Это физическое описание (что-то лишнее или чрезмерное, другое неразвито) легко перенести на строение души. Но именно благодаря этой диспропорции, возникающей разнице между частями и "членами" души, мы что-то и создаем во множестве. И чем больше создаем, чем мы продуктивнее, тем, вероятно, эта разница, этот перепад, чудовищная (оставляющая такое впечатление) несоразмерность - больше. Дело выглядит так, будто между этими противоречащими друг другу частями возникает напряжение, в котором все и творится (создается). Не следует думать, что эти нарушения строения души непременная примета большого таланта. И чем больше нарушения, тем выше талант. Они имеют отношения только к продуктивности, производительности, а не к одаренности вообще. (Продуктивность, впрочем, тоже дар.) В изобилии создающий человек может быть в своих творениях глубок, формально изыскан и равномерно увлекателен или скучен, мелок и суетлив, небрежен.

Напротив, душа гения может быть очень соразмерно и гармонично сложена. Соразмернейший Гете почти с брезгливостью отзывался, если верить Эккерману, о способности Гюго "за один год сочинить две трагедии и большой роман". Гюго мог и больше. А тогда у персонажей Моруа есть общее. Его, вероятно, завораживала плодовитость. Он задавался вопросом, как работает (функционирует) эта машина под названием Гюго или Жорж Санд, никогда не знающая сбоев. Отсюда обилие деталей, мелочей, подробностей, не так отражающихся в творчестве или рождающих его, как ему мешающих и никогда его не прерывающих. Так, какой-нибудь ребячливый экспериментатор (или прямо ребенок) может проверять возможности двигателя, то разбавляя масло, то подсыпая в него песок.
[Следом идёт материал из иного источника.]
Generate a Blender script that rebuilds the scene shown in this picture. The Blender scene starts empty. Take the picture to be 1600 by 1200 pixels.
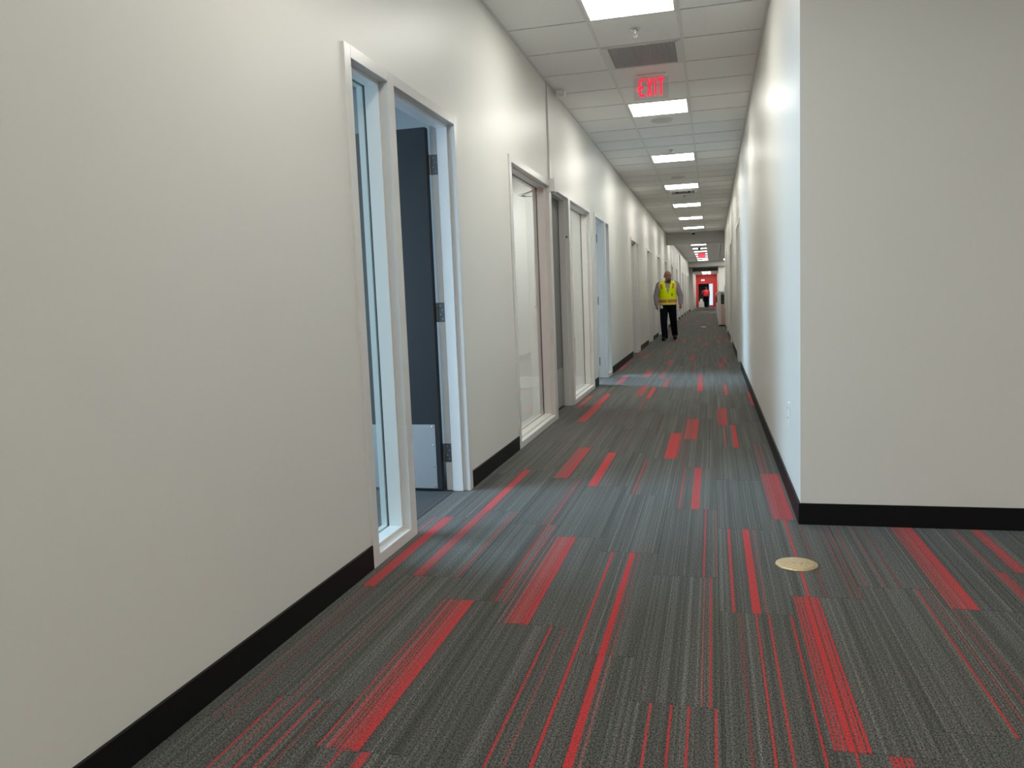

Но есть и еще причина, по которой герои Моруа производят чудовищное впечатление. Мои пороки (или ваши, любезный читатель), надеюсь, не чудовищны: потому что ими никто не занимается. К ним не присматриваются. Их никто не изображает, а значит - и не преувеличивает. Изображение, всегда основанное на внимании, - увеличение.

Изменение размеров не безразлично по отношению ко внешнему виду организма, предмета или их частей. Моруа почти злоупотребляет таким способом исследования (или воображения): локализует черту и как бы "приближает" ее, она разрастается при этом "близком" и отдельном всматривании. Потом постоянно к ней возвращается, производя на каждом шагу новый мгновенный увеличенный снимок "функционирующего органа" в ином положении. Так создается это прерывистое движение сюжета. Такое увеличение и разрастание произошло бы с любой привычкой или чертой каждого из нас, займись с нами кто-то подобным пристальным всматриванием. Представьте себе увеличенный в тысячу раз снимок головы стрекозы, со всеми ее глазами и челюстями, которых мы при обычном ее размере не видим. У меня был знакомый, в прихожей которого напротив двери висел такой снимок в полстены - так, что, когда вы входили, ваш первый взгляд падал на него. И, если не подготовлены, вы останавливались, замерев от неожиданного ужаса. И только потом, придя в себя, смеялись.